Objective. Exactly retype the lines from the top of the data through the line containing "C = bpy.context.scene.collection", leaving out every picture.

******************************

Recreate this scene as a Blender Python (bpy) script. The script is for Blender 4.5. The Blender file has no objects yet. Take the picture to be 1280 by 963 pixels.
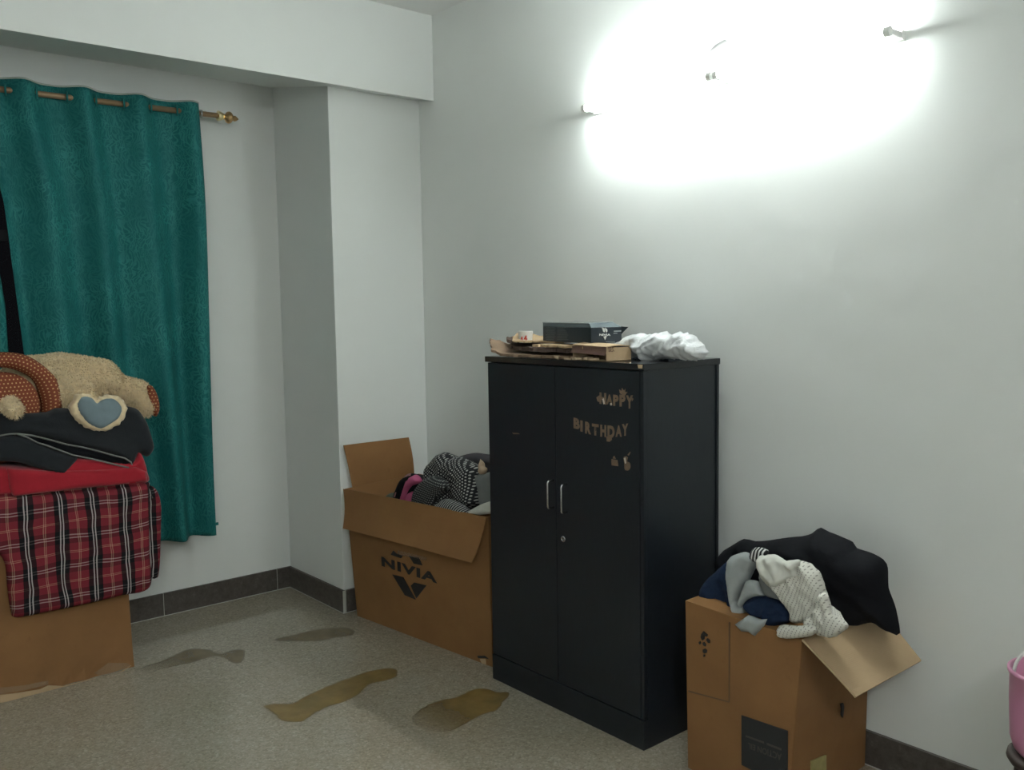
import bpy, bmesh, math, random
from mathutils import Vector, Matrix, noise
from mathutils.geometry import delaunay_2d_cdt, tessellate_polygon
random.seed(7)
PI = math.pi
C = bpy.context.scene.collection

# ------------------------------------------------------------------ camera (a phone held at 1.5 m)
CF = 1121.4518; CAM = Vector((4.4594, -2.6861, 1.5)); yw, pt, rl = -0.8691, -0.0857, -0.0158
FW = Vector((math.sin(yw)*math.cos(pt), math.cos(yw)*math.cos(pt), math.sin(pt)))
_R = FW.cross(Vector((0, 0, 1))).normalized(); _U = _R.cross(FW)
RT = _R*math.cos(rl) + _U*math.sin(rl); UP = -_R*math.sin(rl) + _U*math.cos(rl)
def at(u, v, ax, val):
    """world point where a sight line meets the plane ax = val (used to survey real positions on real surfaces)"""
    d = FW + RT*((u-640)/CF) - UP*((v-481.5)/CF)
    i = 'xyz'.index(ax)
    return CAM + d*((val-CAM[i])/d[i])
cam = bpy.data.cameras.new('camera'); cam.sensor_width = 36; cam.lens = CF*36/1280; cam.clip_start = .05
co = bpy.data.objects.new('camera', cam); C.objects.link(co)
m = Matrix((RT, UP, -FW)).transposed().to_4x4(); m.translation = CAM
co.matrix_world = m
bpy.context.scene.camera = co

# ------------------------------------------------------------------ materials
class N:
    def __init__(s, name):
        s.m = bpy.data.materials.new(name); s.m.use_nodes = True
        s.t = s.m.node_tree; s.b = s.t.nodes['Principled BSDF']; s.out = s.t.nodes['Material Output']
    def n(s, typ, **kw):
        x = s.t.nodes.new(typ)
        for k, v in kw.items():
            if k in x.inputs.keys(): x.inputs[k].default_value = v
            else: setattr(x, k, v)
        return x
    def l(s, a, b): s.t.links.new(a, b)
    def math(s, op, a, b=None, c=None):
        x = s.t.nodes.new('ShaderNodeMath'); x.operation = op
        for i, v in enumerate((a, b, c)):
            if v is None: continue
            if isinstance(v, (int, float)): x.inputs[i].default_value = v
            else: s.l(v, x.inputs[i])
        return x.outputs[0]
    def mix(s, f, a, b, mode='MIX'):
        x = s.t.nodes.new('ShaderNodeMix'); x.data_type = 'RGBA'; x.blend_type = mode
        for i, v in ((0, f), (6, a), (7, b)):
            if isinstance(v, (int, float)): x.inputs[i].default_value = v
            elif isinstance(v, tuple): x.inputs[i].default_value = (*v, 1)
            else: s.l(v, x.inputs[i])
        return x.outputs[2]
    def ramp(s, f, stops):
        x = s.t.nodes.new('ShaderNodeValToRGB'); e = x.color_ramp.elements
        while len(e) < len(stops): e.new(.5)
        for q, (p, c) in zip(e, stops): q.position = p; q.color = (*c, 1) if isinstance(c, tuple) else (c, c, c, 1)
        s.l(f, x.inputs[0]); return x.outputs[0]
    def bump(s, h, strength=.3, dist=.01):
        x = s.n('ShaderNodeBump', Strength=strength, Distance=dist); s.l(h, x.inputs['Height']); s.l(x.outputs[0], s.b.inputs['Normal'])
    def coord(s, kind='Object', scale=(1, 1, 1), rot=(0, 0, 0)):
        c = s.t.nodes.new('ShaderNodeTexCoord'); mp = s.t.nodes.new('ShaderNodeMapping')
        mp.inputs['Scale'].default_value = scale; mp.inputs['Rotation'].default_value = rot
        s.l(c.outputs[kind], mp.inputs[0]); return mp.outputs[0]
    def noise(s, vec, scale, detail=4, rough=.55, dist=0):
        x = s.n('ShaderNodeTexNoise', Scale=scale, Detail=detail, Roughness=rough, Distortion=dist); s.l(vec, x.inputs['Vector']); return x.outputs[0]
def col(n, c): n.b.inputs['Base Color'].default_value = (*c, 1)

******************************

Solution below.
Recreate this scene as a Blender Python (bpy) script. The script is for Blender 4.5. The Blender file has no objects yet. Take the picture to be 1280 by 963 pixels.
import bpy, bmesh, math, random
from mathutils import Vector, Matrix, noise
from mathutils.geometry import delaunay_2d_cdt, tessellate_polygon
random.seed(7)
PI = math.pi
C = bpy.context.scene.collection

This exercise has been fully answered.